Diese Gefahr bleibt latent bestehen. Die derzeitigen Reformbemühungen gehen dahin, das „Vater“-Prinzip der kirchlichen Ordnung zu verändern und in „demokratischeren“ Verfahren aufzubrechen. Das Unangenehme dieses an sich legitimen Anliegens ist derzeit nur, dass es zu einer weiteren Verrechtlichung und Verkomplizierung führt, die aus der an Verwaltung und Vorschriften ohnehin nicht armen Institution ein kafkasches „Schloss“ zu bauen droht. Bloß, weil man Hierarchien verändern möchte, sind sie damit nicht aus der Welt geschafft. Die Zwischeninstanzen wachsen sogar noch. Es müsste bei jeder Reform deutlich werden, dass sie dazu dient, den Zugang zum „Vater“, zum „Urheber“ erleichtert.
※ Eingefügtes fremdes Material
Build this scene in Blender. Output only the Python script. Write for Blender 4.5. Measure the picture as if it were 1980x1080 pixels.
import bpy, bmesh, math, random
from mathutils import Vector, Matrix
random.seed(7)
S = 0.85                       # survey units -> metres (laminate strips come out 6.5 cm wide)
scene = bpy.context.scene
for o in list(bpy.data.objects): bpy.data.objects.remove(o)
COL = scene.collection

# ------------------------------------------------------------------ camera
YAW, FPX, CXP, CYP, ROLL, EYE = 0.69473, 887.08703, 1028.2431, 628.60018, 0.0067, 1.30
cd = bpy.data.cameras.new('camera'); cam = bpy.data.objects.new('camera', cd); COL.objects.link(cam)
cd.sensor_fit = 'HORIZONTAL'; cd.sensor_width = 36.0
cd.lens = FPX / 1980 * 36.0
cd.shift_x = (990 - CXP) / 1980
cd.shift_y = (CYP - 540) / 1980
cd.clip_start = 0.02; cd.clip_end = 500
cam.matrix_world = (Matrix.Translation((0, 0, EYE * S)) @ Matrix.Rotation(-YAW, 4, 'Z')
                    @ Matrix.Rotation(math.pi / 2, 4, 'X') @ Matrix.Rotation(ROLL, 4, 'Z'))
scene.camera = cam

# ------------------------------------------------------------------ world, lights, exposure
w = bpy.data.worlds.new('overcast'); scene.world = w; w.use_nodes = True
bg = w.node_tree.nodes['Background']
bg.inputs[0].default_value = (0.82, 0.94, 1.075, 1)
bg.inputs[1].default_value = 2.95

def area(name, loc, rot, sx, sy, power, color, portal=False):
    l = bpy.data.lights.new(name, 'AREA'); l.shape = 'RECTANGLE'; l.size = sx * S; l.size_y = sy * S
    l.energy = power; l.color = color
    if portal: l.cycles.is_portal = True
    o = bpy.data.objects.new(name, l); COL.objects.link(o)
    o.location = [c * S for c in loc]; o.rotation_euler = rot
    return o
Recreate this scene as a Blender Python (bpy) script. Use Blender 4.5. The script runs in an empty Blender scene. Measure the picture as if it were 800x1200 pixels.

Es müsste eine geistvolle Reform sein. An diesem Punkt sind wir noch lange nicht angekommen. Realistisch werden wir eine kirchliche „Momo“-Gesellschaft nicht erreichen. Wir sollten ihren Anspruch, den Wert der Unmittelbarkeit und des personalen Vetrauens allerdings nicht aus dem Blick verlieren. Das „Gremium“ wird das „Gegenüber“ nicht ersetzen können, die „Vorschrift“ nie das „gute Wort“, das dem Einzelnen zugesprochen wird.           


[1] S. hierzu: Helmut Lethen, Verhaltenslehren der Kälte, Berlin 2022 (1994), 231-234.

[2] Peter Sloterdijk, Die schrecklichen Kinder der Neuzeit, Berlin 2014, 278-311.